● WHAT THIS TASK INVOLVES
Exactly reproduce the lines that follow.

● SOURCE EXCERPT
■ ■ ■ ■ ■
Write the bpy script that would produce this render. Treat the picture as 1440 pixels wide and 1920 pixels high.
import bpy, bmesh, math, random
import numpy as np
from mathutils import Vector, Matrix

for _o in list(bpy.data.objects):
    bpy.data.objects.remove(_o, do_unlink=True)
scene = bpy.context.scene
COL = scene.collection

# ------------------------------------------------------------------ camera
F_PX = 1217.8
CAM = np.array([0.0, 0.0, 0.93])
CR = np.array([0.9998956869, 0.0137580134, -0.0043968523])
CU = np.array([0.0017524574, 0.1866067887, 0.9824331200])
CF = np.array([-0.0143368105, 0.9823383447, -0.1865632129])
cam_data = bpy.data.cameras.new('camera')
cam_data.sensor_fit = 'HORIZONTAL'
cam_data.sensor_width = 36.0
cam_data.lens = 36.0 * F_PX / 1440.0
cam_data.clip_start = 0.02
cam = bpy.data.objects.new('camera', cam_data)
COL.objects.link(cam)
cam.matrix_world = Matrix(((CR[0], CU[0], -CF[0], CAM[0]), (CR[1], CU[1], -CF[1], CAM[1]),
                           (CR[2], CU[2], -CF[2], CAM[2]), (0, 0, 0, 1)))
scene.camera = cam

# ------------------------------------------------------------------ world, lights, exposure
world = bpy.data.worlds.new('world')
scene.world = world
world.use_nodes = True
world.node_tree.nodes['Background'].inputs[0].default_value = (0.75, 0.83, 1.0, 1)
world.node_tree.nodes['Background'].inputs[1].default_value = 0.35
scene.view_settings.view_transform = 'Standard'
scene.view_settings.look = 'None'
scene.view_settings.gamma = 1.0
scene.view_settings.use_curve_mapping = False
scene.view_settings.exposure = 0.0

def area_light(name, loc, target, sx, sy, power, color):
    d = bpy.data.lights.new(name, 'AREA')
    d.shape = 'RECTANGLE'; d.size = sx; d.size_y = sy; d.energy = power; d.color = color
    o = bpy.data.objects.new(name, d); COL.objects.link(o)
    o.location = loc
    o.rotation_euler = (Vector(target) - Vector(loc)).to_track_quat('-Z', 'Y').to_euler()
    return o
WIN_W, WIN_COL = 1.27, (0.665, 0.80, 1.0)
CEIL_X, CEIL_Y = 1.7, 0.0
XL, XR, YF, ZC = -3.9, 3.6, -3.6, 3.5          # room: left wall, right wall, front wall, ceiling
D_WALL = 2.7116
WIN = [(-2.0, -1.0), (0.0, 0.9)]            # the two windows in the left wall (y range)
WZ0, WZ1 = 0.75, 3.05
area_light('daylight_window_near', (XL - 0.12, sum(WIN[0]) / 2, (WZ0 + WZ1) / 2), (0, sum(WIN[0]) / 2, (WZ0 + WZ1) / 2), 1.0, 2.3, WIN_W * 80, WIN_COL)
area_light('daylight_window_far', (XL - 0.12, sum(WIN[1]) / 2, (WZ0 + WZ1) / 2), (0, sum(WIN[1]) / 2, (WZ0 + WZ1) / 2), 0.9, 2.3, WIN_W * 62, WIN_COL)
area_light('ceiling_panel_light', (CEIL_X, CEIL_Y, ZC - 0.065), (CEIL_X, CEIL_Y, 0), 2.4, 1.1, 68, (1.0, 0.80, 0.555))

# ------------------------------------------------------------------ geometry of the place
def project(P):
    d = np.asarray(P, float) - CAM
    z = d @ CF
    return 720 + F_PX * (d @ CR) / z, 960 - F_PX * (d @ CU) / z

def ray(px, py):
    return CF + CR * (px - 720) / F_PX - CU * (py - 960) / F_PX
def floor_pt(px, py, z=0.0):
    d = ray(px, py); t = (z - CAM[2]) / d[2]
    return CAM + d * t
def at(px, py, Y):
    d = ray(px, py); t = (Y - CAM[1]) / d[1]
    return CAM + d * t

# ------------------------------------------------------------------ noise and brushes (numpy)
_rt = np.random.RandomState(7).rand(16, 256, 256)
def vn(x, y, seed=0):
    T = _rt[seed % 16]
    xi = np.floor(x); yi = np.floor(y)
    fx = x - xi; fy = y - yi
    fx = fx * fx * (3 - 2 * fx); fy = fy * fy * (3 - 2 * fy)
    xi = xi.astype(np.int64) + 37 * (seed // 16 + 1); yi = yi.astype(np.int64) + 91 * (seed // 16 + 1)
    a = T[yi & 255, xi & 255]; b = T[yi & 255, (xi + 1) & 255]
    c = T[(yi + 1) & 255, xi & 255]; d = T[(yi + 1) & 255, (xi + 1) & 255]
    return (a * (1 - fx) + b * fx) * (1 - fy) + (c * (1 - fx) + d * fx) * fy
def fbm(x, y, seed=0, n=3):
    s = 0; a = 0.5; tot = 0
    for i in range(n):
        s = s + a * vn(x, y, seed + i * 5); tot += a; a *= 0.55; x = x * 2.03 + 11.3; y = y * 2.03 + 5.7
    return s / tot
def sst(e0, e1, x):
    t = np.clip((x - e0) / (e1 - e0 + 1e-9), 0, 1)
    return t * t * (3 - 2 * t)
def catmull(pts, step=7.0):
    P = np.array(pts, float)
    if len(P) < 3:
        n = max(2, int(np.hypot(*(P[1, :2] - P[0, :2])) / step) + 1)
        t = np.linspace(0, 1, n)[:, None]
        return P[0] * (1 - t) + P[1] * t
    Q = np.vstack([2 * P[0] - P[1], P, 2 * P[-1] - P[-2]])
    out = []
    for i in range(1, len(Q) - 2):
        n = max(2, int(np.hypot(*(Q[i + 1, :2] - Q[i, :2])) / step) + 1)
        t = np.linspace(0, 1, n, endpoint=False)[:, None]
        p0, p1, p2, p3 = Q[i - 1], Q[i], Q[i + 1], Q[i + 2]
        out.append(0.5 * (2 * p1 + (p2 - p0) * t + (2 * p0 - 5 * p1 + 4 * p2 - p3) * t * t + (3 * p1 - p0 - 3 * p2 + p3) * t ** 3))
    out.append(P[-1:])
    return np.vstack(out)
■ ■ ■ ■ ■
● PROBLEM SOLUTION
Write the bpy script that would produce this render. Treat the picture as 1440 pixels wide and 1920 pixels high.
import bpy, bmesh, math, random
import numpy as np
from mathutils import Vector, Matrix

for _o in list(bpy.data.objects):
    bpy.data.objects.remove(_o, do_unlink=True)
scene = bpy.context.scene
COL = scene.collection

# ------------------------------------------------------------------ camera
F_PX = 1217.8
CAM = np.array([0.0, 0.0, 0.93])
CR = np.array([0.9998956869, 0.0137580134, -0.0043968523])
CU = np.array([0.0017524574, 0.1866067887, 0.9824331200])
CF = np.array([-0.0143368105, 0.9823383447, -0.1865632129])
cam_data = bpy.data.cameras.new('camera')
cam_data.sensor_fit = 'HORIZONTAL'
cam_data.sensor_width = 36.0
cam_data.lens = 36.0 * F_PX / 1440.0
cam_data.clip_start = 0.02
cam = bpy.data.objects.new('camera', cam_data)
COL.objects.link(cam)
cam.matrix_world = Matrix(((CR[0], CU[0], -CF[0], CAM[0]), (CR[1], CU[1], -CF[1], CAM[1]),
                           (CR[2], CU[2], -CF[2], CAM[2]), (0, 0, 0, 1)))
scene.camera = cam

# ------------------------------------------------------------------ world, lights, exposure
world = bpy.data.worlds.new('world')
scene.world = world
world.use_nodes = True
world.node_tree.nodes['Background'].inputs[0].default_value = (0.75, 0.83, 1.0, 1)
world.node_tree.nodes['Background'].inputs[1].default_value = 0.35
scene.view_settings.view_transform = 'Standard'
scene.view_settings.look = 'None'
scene.view_settings.gamma = 1.0
scene.view_settings.use_curve_mapping = False
scene.view_settings.exposure = 0.0

def area_light(name, loc, target, sx, sy, power, color):
    d = bpy.data.lights.new(name, 'AREA')
    d.shape = 'RECTANGLE'; d.size = sx; d.size_y = sy; d.energy = power; d.color = color
    o = bpy.data.objects.new(name, d); COL.objects.link(o)
    o.location = loc
    o.rotation_euler = (Vector(target) - Vector(loc)).to_track_quat('-Z', 'Y').to_euler()
    return o
WIN_W, WIN_COL = 1.27, (0.665, 0.80, 1.0)
CEIL_X, CEIL_Y = 1.7, 0.0
XL, XR, YF, ZC = -3.9, 3.6, -3.6, 3.5          # room: left wall, right wall, front wall, ceiling
D_WALL = 2.7116
WIN = [(-2.0, -1.0), (0.0, 0.9)]            # the two windows in the left wall (y range)
WZ0, WZ1 = 0.75, 3.05
area_light('daylight_window_near', (XL - 0.12, sum(WIN[0]) / 2, (WZ0 + WZ1) / 2), (0, sum(WIN[0]) / 2, (WZ0 + WZ1) / 2), 1.0, 2.3, WIN_W * 80, WIN_COL)
area_light('daylight_window_far', (XL - 0.12, sum(WIN[1]) / 2, (WZ0 + WZ1) / 2), (0, sum(WIN[1]) / 2, (WZ0 + WZ1) / 2), 0.9, 2.3, WIN_W * 62, WIN_COL)
area_light('ceiling_panel_light', (CEIL_X, CEIL_Y, ZC - 0.065), (CEIL_X, CEIL_Y, 0), 2.4, 1.1, 68, (1.0, 0.80, 0.555))

# ------------------------------------------------------------------ geometry of the place
def project(P):
    d = np.asarray(P, float) - CAM
    z = d @ CF
    return 720 + F_PX * (d @ CR) / z, 960 - F_PX * (d @ CU) / z

def ray(px, py):
    return CF + CR * (px - 720) / F_PX - CU * (py - 960) / F_PX
def floor_pt(px, py, z=0.0):
    d = ray(px, py); t = (z - CAM[2]) / d[2]
    return CAM + d * t
def at(px, py, Y):
    d = ray(px, py); t = (Y - CAM[1]) / d[1]
    return CAM + d * t

# ------------------------------------------------------------------ noise and brushes (numpy)
_rt = np.random.RandomState(7).rand(16, 256, 256)
def vn(x, y, seed=0):
    T = _rt[seed % 16]
    xi = np.floor(x); yi = np.floor(y)
    fx = x - xi; fy = y - yi
    fx = fx * fx * (3 - 2 * fx); fy = fy * fy * (3 - 2 * fy)
    xi = xi.astype(np.int64) + 37 * (seed // 16 + 1); yi = yi.astype(np.int64) + 91 * (seed // 16 + 1)
    a = T[yi & 255, xi & 255]; b = T[yi & 255, (xi + 1) & 255]
    c = T[(yi + 1) & 255, xi & 255]; d = T[(yi + 1) & 255, (xi + 1) & 255]
    return (a * (1 - fx) + b * fx) * (1 - fy) + (c * (1 - fx) + d * fx) * fy
def fbm(x, y, seed=0, n=3):
    s = 0; a = 0.5; tot = 0
    for i in range(n):
        s = s + a * vn(x, y, seed + i * 5); tot += a; a *= 0.55; x = x * 2.03 + 11.3; y = y * 2.03 + 5.7
    return s / tot
def sst(e0, e1, x):
    t = np.clip((x - e0) / (e1 - e0 + 1e-9), 0, 1)
    return t * t * (3 - 2 * t)
def catmull(pts, step=7.0):
    P = np.array(pts, float)
    if len(P) < 3:
        n = max(2, int(np.hypot(*(P[1, :2] - P[0, :2])) / step) + 1)
        t = np.linspace(0, 1, n)[:, None]
        return P[0] * (1 - t) + P[1] * t
    Q = np.vstack([2 * P[0] - P[1], P, 2 * P[-1] - P[-2]])
    out = []
    for i in range(1, len(Q) - 2):
        n = max(2, int(np.hypot(*(Q[i + 1, :2] - Q[i, :2])) / step) + 1)
        t = np.linspace(0, 1, n, endpoint=False)[:, None]
        p0, p1, p2, p3 = Q[i - 1], Q[i], Q[i + 1], Q[i + 2]
        out.append(0.5 * (2 * p1 + (p2 - p0) * t + (2 * p0 - 5 * p1 + 4 * p2 - p3) * t * t + (3 * p1 - p0 - 3 * p2 + p3) * t ** 3))
    out.append(P[-1:])
    return np.vstack(out)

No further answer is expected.